O povo nunca perdoou os traidores nem os burros.
Não vai ser agora que irão.
Ah, sim, generais:
Entrarão para a História!
Pela mesma porta que entrou Calabar.
QUE VERGONHA!
Assina:
Brigadeiro Eduardo Serra Negra Camerini
Eliana Calmon tentou o caminho mais educado, menos agressivo. Mas ele sabe que não é isso. Sabe que há método e que ditadura mais temida, e como tal já apontada por Ruy Barbosa, a do Judiciário, está em implantação aberta e truculenta no Brasil.
Ela sabe.
Realmente é muito difícil manter esperança que isso possa mudar. O legislativo não tem interesse nenhum em colocar o judiciário no seu lugar.
Excelente entrevista. Parabéns. Espero que mais e mais personalidades do meio jurídico tomem coragem, como a ministra aposentada Eliana Calmon, e denunciem as arbitrariedades do STF.
o chefão que ‘desacovardou’ o stf ( com certeza com uma ajuda essencial dos PCCs, o daqui o do outro lado do mundo, e cumpriu a promessa de tomar o poder está agora se consolidando através da nova polícia política, como em todos regimes totalitários, e isso ficou bem claro com a indicação do dino ( o planejador e executor do incêndio do Reichstag tupiniquim, que ele assistiu’ de camarote’ e depois apagou as fitas)
Esses juízes/políticos do STF estão esticando a corda de maneira irresponsável e a possibilidade de ruptura é muito grande.
Apesar do brasileiro ter uma paciência bovina, a situação pode descambar para o esgarçamento social de tal maneira que o final pode terminar em tragédia ( inclusive para os ministros de STF ).
A ilustre ex-ministra Eliana Calmon, quando na ativa pelos quadros do Superior Tribunal de Justiça e atuando também como Corregedora Nacional, disse certa vez, que havia muitos BANDIDOS DE TOGA.
A realidade é que a TOGA vem sendo há décadas banalizada e entregue desastradamente a qualquer um que se encarregue de promover mais desastres jurídicos, alguns IRREMEDIÁVEIS.

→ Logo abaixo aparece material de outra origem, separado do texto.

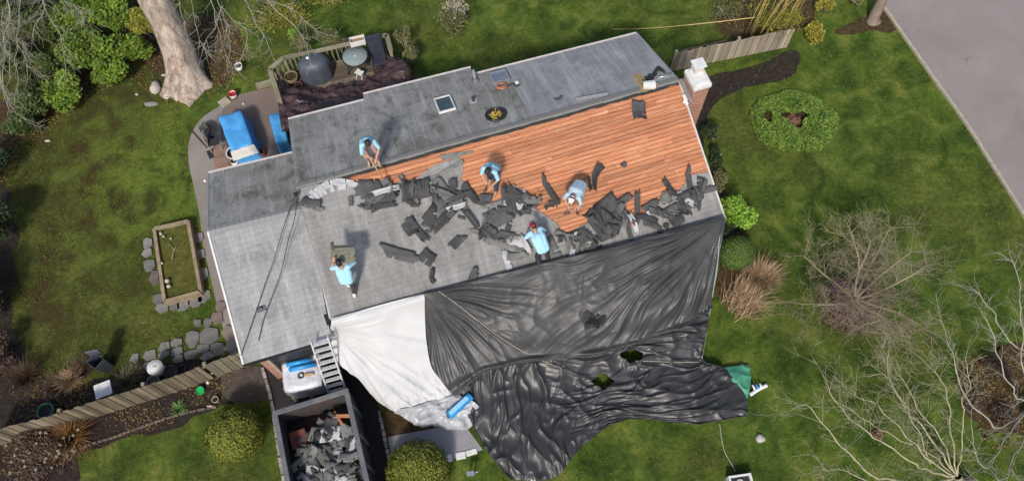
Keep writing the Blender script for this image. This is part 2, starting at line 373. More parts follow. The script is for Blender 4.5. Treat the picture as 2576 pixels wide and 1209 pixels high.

Ruy Barbosa de Oliveira disse (escreveu) há mais de um século, referindo-se ao Brasil, o seguinte:
“UM PAÍS ONDE, VERDADEIRAMENTE, NÃO HÁ LEI, NÃO HÁ MORAL, POLÍTICA OU JURIDICAMENTE FALANDO”.
Imagine se esse grande jurista e cidadão estivesse vivo ainda hoje! Perceberia que o que era PÉSSIMO vem piorando progressivamente e tudo indica que chegará a um ponto de ruptura com consequências imprevisíveis.
Esses juízes (meros juízes) do STF vêm cometendo abusos de autoridade estampados na lei respectiva, transgressão do Código de Ética, transgressão da Lei Orgânica da Magistratura, sem que as instituições os responsabilizem: MINISTÉRIO PÚBLICO, SENADO FEDERAL, OAB…
A OAB está silente por ser conivente. Ela tem lado. Apoiou tudo que vinha acontecendo.